A la vida le gustan las sincronías y los leves anacronismos. Puede ser un capricho irónico del destino-si es que existe-. Jorge Rivera, nacido en la huasteca potosina lleva en su pecho-como un corazón simbólico- una grabadora y un micrófono. Desde los diversos cruces de la ciudad, Jorge acompaña a la música de la grabadora: De José Alfredo Jiménez a Lola Beltrán, de Javier Solís a las composiciones del ‘Rey del Huapango’ Nicandro Castillo. Su voz ríspida, rijosa, como si le hubiera aguantada una juerga a la ‘Chabela’ Vargas retumba por esa geografía urbana de Hermosillo.

Jorge bien podría ser un personaje salido de alguna novela no publicada-o póstuma- de Jorge Ibargüengoitia o de Daniel Sada: Su ojo derecho es de cristal, porque lo perdió en un accidente de pequeño-del que dice no tener memoria-. Fue Ingeniero Químico, trabajó en el extinto Instituto Mexicano del Petróleo, vivió en Veracruz, Tamaulipas, Tabasco, Ciudad de México durante ese trecho de ‘normalidad’ y estabilidad que le concedió la vida. Pero ¿qué sería de la vida si fuera lógica? Una colección de monotonías. Por el contrario, su vida epitomiza la de millones de mexicanos. Se quedó sin trabajo y tuvo que ir al gabacho. Allá, como miles de compatriotas, se ganó la vida cómo pudo.
Estuvo en Nueva Jersey tres años y finalmente fue deportado a Nogales, Sonora. Sin mayor acompañamiento que su ropa y la memoria de la música, Jorge vino a trabajar a los campos de Pesqueira, en Naco, cruzó a Chihuahua y recaló finalmente en Hermosillo.

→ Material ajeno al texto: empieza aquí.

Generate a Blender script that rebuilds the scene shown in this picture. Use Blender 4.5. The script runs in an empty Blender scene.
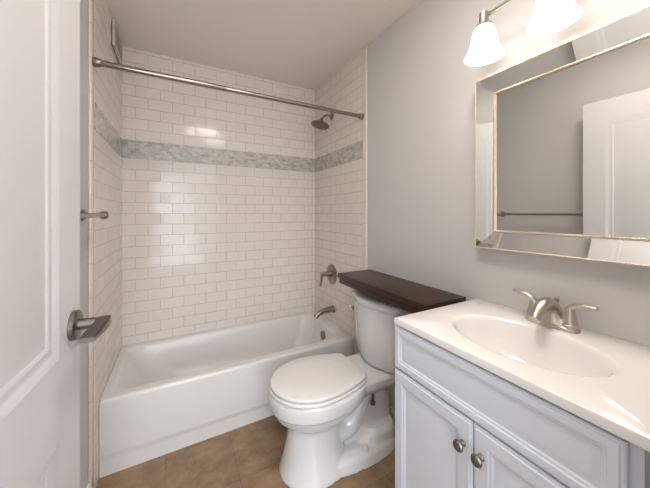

“No hubiera podido sobrevivir sin la música, en la huasteca potosina, la música lo es todo”, señala Jorge, con su voz quebrado por aquella nostalgia del volver a casa. Es un hombre contradictorio, él mismo se hace un examen de conciencia y un repaso generalizado a su vida. Todavía le da tiempo para hacer una profunda disertación sobre las diferencias de los huapangos y los géneros musicales de toda la huasteca.
“Hay variaciones entre lo que tocan los de mi huasteca potosina y los jarochos, o los huastecos de Hidalgo, nosotros somos más contenidos pero los jarochos sí están muy pesados, son más alegres”, señala con un dejo lúdico de envidia.

En Hermosillo vendió jugos, periódicos y ahora sale a caminar y cantar, como un trovador cuyo equipaje se resguarda en su garganta. Habla con una musicalidad y un ritmo hipnótico, como si fueran versos alejandrinos. Una tradición oral que dice se sigue transmitiendo en su pueblo.

“Llegué aquí a Hermosillo quién sabe por qué, pero aquí he encontrado otra vida, siempre he empezado desde abajo, desde que estudié la carrera, cuando me fui y recorrí todos los Estados Unidos y ahora aquí”, dice Jorge, orgulloso de su capacidad de redención.

La música la lleva en las venas, como un espíritu ancestral. Es su identidad, su motor y el impulso para seguir levantándose.